Didn’t Jon Kelly do three or four Paul McCartney albums?

He did so I’d pester him deep into the night for stories. I must be the only person in the world who’ll admit to McCartney being his favorite Beatle, infact I actually prefer Wings to the Beatles!

You’ve said that you consider Understanding Sadness to be your best song, is that still true?

Probably.

Why?

As a writer you try to sum up the way you feel on any given subject and that’s exactly how I felt. It pleases me more to see that song in the top ten than any other.

Megalomania sold more copies than all the other Pele singles didn’t it?

That’s the song that got us signed, another buskin’ song.

Oh Lord is many peoples favorite Pele song just because of the words alone.

It actually had Aslan in from the Lord of the Rings…

You mean The Lion, the Witch and the Wardrobe.

…that’s the fucker. Anyway, he was in the Firmaments as well but I didn’t give him a part. At the end of part two the devil takes over the world when he sneaks out of the pub when everyone is pissed, then in part three Diablo and the Dame, an Amsterdam song, he finds himself a wife, Margaret Thatcher. In part four we have the great conclusion.
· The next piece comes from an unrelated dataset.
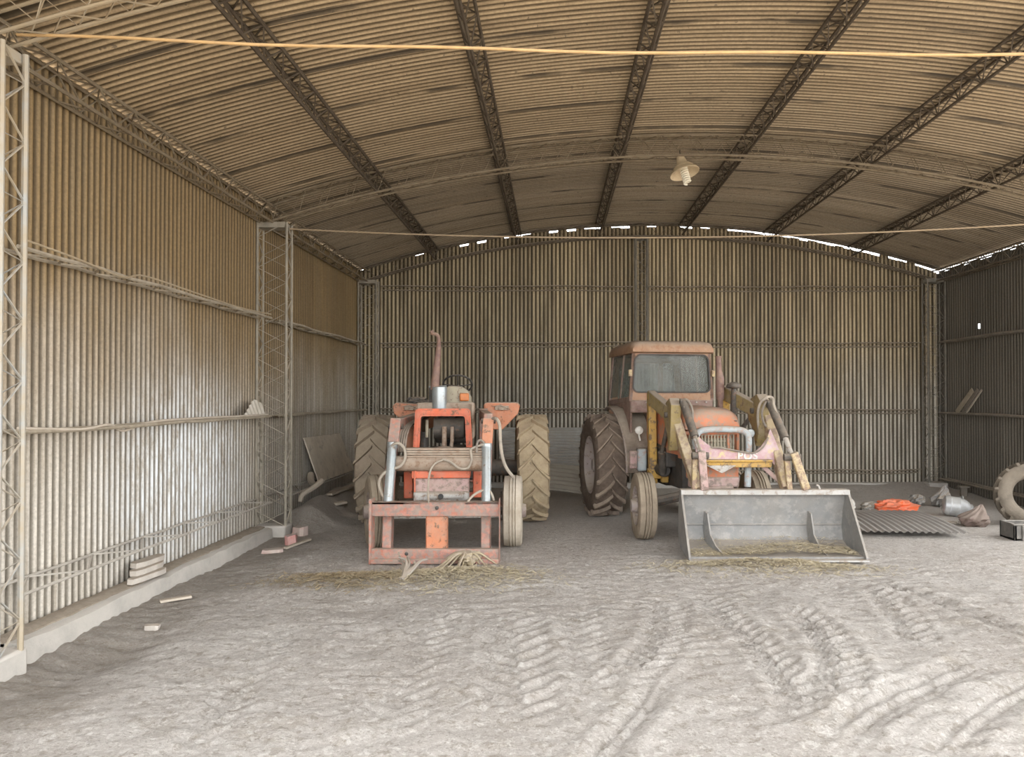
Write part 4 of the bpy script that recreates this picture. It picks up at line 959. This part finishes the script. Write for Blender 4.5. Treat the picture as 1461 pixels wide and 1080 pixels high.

One day you could do a gig that’s just Oh Lord!

No, four parts then that’s it I think.

Finally at no. ten Raid the Palace.

We’re gonna start doin’ this at gigs it’s such an excitin’ song, such juvenile lyrics. This was a real thrill to here this on the radio.

By the way what is the Firmaments End/Arms?

“and Christs blood streams in the firmament” Dr. Faustus by Christopher Marlowe. See that’s the sort of gobshite your dealin’ with!’

Indeed Ian indeed, just keep it going.